— Start Stored data —

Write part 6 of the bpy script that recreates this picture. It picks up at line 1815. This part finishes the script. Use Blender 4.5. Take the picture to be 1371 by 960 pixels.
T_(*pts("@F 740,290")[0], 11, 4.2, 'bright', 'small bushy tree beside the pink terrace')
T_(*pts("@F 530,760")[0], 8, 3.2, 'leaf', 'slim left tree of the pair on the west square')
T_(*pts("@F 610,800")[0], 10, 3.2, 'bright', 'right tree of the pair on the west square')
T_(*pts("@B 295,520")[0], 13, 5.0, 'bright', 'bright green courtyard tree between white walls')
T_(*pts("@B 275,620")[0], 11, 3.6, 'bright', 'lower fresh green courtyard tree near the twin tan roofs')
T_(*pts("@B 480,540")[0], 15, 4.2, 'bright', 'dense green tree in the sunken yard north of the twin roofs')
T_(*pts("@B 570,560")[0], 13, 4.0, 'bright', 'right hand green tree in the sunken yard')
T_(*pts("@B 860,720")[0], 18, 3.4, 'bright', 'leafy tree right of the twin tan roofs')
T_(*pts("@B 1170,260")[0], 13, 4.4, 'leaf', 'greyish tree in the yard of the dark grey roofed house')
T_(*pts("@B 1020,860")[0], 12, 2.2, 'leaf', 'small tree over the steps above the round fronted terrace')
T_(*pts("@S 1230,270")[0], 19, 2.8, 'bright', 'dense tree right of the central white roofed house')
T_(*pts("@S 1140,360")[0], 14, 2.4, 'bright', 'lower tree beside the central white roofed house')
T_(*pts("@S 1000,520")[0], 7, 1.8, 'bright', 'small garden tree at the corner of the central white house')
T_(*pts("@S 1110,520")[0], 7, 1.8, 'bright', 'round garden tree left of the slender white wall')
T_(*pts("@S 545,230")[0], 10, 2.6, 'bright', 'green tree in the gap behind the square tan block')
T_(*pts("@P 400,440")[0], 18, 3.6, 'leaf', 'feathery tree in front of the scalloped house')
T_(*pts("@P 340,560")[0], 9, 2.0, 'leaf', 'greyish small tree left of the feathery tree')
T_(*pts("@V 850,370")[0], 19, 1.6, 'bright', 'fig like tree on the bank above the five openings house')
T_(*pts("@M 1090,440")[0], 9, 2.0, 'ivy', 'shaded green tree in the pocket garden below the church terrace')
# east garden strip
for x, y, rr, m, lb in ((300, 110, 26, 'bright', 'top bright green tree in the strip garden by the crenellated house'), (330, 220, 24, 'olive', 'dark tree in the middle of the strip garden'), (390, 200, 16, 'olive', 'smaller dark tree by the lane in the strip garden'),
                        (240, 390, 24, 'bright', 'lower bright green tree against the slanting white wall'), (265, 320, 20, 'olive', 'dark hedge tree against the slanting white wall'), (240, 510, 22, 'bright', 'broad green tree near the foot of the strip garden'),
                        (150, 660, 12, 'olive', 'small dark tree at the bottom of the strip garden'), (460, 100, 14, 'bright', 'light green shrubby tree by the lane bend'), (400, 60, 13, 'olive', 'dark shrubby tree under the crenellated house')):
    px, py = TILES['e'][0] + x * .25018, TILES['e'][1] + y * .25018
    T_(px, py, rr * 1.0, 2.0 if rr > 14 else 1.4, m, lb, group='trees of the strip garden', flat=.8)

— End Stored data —

- **Job**
Retype the listing. Match it exactly.

- **Worked answer**
Write part 6 of the bpy script that recreates this picture. It picks up at line 1815. This part finishes the script. Use Blender 4.5. Take the picture to be 1371 by 960 pixels.
T_(*pts("@F 740,290")[0], 11, 4.2, 'bright', 'small bushy tree beside the pink terrace')
T_(*pts("@F 530,760")[0], 8, 3.2, 'leaf', 'slim left tree of the pair on the west square')
T_(*pts("@F 610,800")[0], 10, 3.2, 'bright', 'right tree of the pair on the west square')
T_(*pts("@B 295,520")[0], 13, 5.0, 'bright', 'bright green courtyard tree between white walls')
T_(*pts("@B 275,620")[0], 11, 3.6, 'bright', 'lower fresh green courtyard tree near the twin tan roofs')
T_(*pts("@B 480,540")[0], 15, 4.2, 'bright', 'dense green tree in the sunken yard north of the twin roofs')
T_(*pts("@B 570,560")[0], 13, 4.0, 'bright', 'right hand green tree in the sunken yard')
T_(*pts("@B 860,720")[0], 18, 3.4, 'bright', 'leafy tree right of the twin tan roofs')
T_(*pts("@B 1170,260")[0], 13, 4.4, 'leaf', 'greyish tree in the yard of the dark grey roofed house')
T_(*pts("@B 1020,860")[0], 12, 2.2, 'leaf', 'small tree over the steps above the round fronted terrace')
T_(*pts("@S 1230,270")[0], 19, 2.8, 'bright', 'dense tree right of the central white roofed house')
T_(*pts("@S 1140,360")[0], 14, 2.4, 'bright', 'lower tree beside the central white roofed house')
T_(*pts("@S 1000,520")[0], 7, 1.8, 'bright', 'small garden tree at the corner of the central white house')
T_(*pts("@S 1110,520")[0], 7, 1.8, 'bright', 'round garden tree left of the slender white wall')
T_(*pts("@S 545,230")[0], 10, 2.6, 'bright', 'green tree in the gap behind the square tan block')
T_(*pts("@P 400,440")[0], 18, 3.6, 'leaf', 'feathery tree in front of the scalloped house')
T_(*pts("@P 340,560")[0], 9, 2.0, 'leaf', 'greyish small tree left of the feathery tree')
T_(*pts("@V 850,370")[0], 19, 1.6, 'bright', 'fig like tree on the bank above the five openings house')
T_(*pts("@M 1090,440")[0], 9, 2.0, 'ivy', 'shaded green tree in the pocket garden below the church terrace')
# east garden strip
for x, y, rr, m, lb in ((300, 110, 26, 'bright', 'top bright green tree in the strip garden by the crenellated house'), (330, 220, 24, 'olive', 'dark tree in the middle of the strip garden'), (390, 200, 16, 'olive', 'smaller dark tree by the lane in the strip garden'),
                        (240, 390, 24, 'bright', 'lower bright green tree against the slanting white wall'), (265, 320, 20, 'olive', 'dark hedge tree against the slanting white wall'), (240, 510, 22, 'bright', 'broad green tree near the foot of the strip garden'),
                        (150, 660, 12, 'olive', 'small dark tree at the bottom of the strip garden'), (460, 100, 14, 'bright', 'light green shrubby tree by the lane bend'), (400, 60, 13, 'olive', 'dark shrubby tree under the crenellated house')):
    px, py = TILES['e'][0] + x * .25018, TILES['e'][1] + y * .25018
    T_(px, py, rr * 1.0, 2.0 if rr > 14 else 1.4, m, lb, group='trees of the strip garden', flat=.8)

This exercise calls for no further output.